WHAT THIS TASK INVOLVES | Return all lines that include the string "from".

** Start **

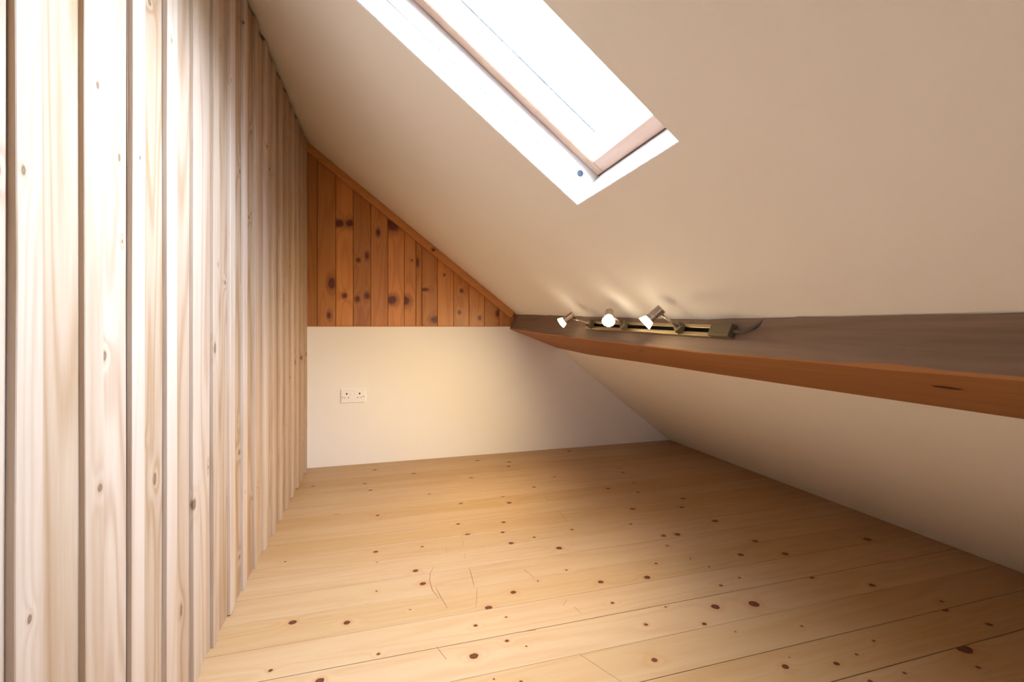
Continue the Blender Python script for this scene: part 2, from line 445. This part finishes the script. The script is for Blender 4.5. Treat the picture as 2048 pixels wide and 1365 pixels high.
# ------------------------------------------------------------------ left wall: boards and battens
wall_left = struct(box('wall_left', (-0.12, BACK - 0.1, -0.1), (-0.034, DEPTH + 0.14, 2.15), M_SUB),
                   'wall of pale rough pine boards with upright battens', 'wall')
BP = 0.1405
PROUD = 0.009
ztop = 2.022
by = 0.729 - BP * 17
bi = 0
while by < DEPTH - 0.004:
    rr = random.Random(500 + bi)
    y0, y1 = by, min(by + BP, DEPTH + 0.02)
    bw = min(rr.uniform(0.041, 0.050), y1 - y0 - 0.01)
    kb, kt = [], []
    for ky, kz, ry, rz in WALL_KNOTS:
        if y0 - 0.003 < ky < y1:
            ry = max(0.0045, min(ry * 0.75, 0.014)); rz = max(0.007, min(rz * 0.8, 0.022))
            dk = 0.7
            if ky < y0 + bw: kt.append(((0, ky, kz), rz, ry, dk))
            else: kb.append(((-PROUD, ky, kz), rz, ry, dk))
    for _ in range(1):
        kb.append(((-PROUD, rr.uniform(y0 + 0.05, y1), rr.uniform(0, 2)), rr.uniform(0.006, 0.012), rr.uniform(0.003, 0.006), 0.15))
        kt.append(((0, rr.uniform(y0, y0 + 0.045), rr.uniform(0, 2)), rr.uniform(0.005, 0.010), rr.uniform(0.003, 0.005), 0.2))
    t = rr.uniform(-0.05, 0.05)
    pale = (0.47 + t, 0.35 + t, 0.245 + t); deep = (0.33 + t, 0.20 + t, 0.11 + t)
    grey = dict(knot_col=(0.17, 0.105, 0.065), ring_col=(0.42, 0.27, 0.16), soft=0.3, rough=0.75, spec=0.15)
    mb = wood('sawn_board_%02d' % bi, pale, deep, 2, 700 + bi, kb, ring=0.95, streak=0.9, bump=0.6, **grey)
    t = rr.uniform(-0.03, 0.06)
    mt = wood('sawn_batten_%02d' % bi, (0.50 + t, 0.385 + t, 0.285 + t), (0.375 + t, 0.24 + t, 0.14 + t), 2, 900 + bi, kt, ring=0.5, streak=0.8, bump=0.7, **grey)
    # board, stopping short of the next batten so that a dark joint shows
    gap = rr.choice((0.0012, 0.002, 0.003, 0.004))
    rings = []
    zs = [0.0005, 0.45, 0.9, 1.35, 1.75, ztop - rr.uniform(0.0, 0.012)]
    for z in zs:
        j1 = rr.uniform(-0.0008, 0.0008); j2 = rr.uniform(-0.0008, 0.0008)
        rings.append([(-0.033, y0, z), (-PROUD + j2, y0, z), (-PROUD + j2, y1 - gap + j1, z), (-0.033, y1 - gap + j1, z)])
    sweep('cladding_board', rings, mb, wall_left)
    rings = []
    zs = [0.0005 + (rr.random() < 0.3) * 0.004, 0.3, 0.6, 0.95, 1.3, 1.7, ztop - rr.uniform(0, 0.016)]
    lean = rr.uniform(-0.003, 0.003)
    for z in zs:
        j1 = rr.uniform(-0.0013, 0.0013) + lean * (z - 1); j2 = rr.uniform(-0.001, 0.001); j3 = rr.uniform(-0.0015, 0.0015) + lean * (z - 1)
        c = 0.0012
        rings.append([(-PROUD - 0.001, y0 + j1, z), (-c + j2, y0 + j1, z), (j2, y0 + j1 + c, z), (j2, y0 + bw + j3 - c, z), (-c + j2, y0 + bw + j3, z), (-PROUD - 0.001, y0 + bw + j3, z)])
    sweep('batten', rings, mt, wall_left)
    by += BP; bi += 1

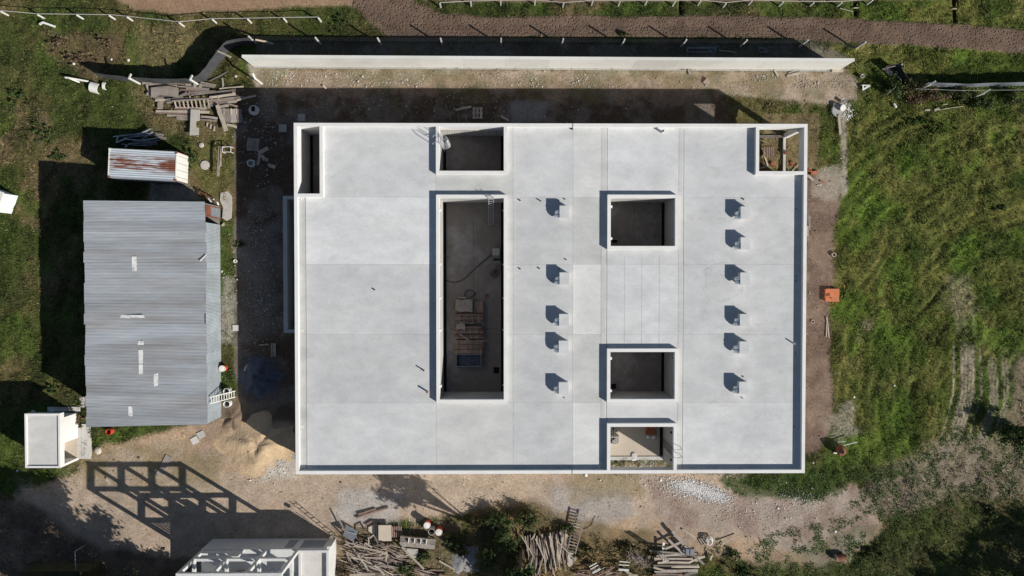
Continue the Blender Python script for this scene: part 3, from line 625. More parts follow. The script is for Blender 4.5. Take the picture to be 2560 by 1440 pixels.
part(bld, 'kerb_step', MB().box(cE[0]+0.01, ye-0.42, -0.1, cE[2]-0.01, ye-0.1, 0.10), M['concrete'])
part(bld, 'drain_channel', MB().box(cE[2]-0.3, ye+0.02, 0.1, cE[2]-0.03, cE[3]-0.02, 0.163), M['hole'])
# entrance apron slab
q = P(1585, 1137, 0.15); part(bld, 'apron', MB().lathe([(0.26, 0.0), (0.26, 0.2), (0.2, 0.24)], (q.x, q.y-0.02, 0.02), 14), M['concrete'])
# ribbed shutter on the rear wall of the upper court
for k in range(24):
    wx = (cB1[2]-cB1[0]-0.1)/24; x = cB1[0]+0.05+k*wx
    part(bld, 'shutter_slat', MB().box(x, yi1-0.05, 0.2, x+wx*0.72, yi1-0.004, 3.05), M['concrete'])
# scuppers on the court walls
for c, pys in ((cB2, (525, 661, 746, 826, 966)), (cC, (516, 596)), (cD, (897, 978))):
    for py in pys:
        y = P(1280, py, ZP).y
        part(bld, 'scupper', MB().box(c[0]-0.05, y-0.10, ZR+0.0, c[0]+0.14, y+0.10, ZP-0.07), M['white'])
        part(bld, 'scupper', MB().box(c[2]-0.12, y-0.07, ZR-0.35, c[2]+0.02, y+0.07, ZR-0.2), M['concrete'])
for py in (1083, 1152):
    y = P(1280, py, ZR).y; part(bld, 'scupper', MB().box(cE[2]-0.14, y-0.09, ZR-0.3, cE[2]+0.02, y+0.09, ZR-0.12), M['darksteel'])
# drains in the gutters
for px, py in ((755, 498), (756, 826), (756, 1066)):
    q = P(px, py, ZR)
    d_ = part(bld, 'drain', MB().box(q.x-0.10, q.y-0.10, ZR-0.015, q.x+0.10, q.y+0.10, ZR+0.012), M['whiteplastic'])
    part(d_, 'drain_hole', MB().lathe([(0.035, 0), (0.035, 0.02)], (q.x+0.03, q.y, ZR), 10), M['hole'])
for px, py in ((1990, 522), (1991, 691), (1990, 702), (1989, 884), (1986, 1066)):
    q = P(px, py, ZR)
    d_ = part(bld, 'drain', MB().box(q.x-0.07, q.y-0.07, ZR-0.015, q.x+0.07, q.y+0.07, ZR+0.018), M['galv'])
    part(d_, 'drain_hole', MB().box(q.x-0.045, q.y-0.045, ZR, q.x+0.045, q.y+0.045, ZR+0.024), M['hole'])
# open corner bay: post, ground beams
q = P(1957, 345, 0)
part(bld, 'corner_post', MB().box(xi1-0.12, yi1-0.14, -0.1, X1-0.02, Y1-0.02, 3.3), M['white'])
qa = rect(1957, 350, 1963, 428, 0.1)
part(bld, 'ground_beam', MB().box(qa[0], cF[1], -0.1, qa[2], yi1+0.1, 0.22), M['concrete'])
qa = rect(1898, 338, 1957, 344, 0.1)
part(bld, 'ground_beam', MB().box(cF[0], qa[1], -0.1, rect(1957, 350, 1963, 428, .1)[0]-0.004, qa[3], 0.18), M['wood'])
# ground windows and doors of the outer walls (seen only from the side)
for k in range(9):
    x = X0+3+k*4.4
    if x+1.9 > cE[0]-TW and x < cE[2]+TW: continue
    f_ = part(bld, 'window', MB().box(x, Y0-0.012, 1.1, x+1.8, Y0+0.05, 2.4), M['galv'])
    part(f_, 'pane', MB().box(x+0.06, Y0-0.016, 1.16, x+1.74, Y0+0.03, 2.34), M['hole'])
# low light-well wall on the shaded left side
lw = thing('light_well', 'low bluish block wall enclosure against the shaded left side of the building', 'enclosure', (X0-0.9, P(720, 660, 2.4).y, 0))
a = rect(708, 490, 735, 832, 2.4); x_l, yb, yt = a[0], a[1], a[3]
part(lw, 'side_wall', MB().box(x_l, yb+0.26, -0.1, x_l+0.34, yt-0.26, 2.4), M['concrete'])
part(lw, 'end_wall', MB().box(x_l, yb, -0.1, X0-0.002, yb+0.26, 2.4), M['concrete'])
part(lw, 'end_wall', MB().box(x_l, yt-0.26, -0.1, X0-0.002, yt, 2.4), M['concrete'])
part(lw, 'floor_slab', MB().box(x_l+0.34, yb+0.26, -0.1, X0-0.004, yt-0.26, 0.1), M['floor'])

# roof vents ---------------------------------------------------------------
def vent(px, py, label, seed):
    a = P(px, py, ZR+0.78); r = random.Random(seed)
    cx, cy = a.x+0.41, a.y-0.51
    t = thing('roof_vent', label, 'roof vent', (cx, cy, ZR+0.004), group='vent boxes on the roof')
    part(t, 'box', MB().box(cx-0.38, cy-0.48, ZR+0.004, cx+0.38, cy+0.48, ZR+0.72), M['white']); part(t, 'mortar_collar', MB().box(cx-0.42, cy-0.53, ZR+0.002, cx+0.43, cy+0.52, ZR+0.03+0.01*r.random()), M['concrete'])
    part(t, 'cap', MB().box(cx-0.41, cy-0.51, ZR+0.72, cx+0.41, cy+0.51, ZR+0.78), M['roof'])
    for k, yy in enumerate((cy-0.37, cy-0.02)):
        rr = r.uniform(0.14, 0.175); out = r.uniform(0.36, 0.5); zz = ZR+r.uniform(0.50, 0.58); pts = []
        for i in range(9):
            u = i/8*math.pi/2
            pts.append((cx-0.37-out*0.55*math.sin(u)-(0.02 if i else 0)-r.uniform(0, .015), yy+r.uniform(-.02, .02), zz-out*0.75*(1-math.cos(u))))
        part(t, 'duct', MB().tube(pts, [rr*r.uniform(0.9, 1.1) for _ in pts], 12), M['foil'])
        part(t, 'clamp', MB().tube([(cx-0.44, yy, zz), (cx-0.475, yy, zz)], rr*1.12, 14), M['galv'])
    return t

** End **

ANSWER TO THE TASK |
Continue the Blender Python script for this scene: part 2, from line 445. This part finishes the script. The script is for Blender 4.5. Treat the picture as 2048 pixels wide and 1365 pixels high.
Continue the Blender Python script for this scene: part 3, from line 625. More parts follow. The script is for Blender 4.5. Take the picture to be 2560 by 1440 pixels.
# ground windows and doors of the outer walls (seen only from the side)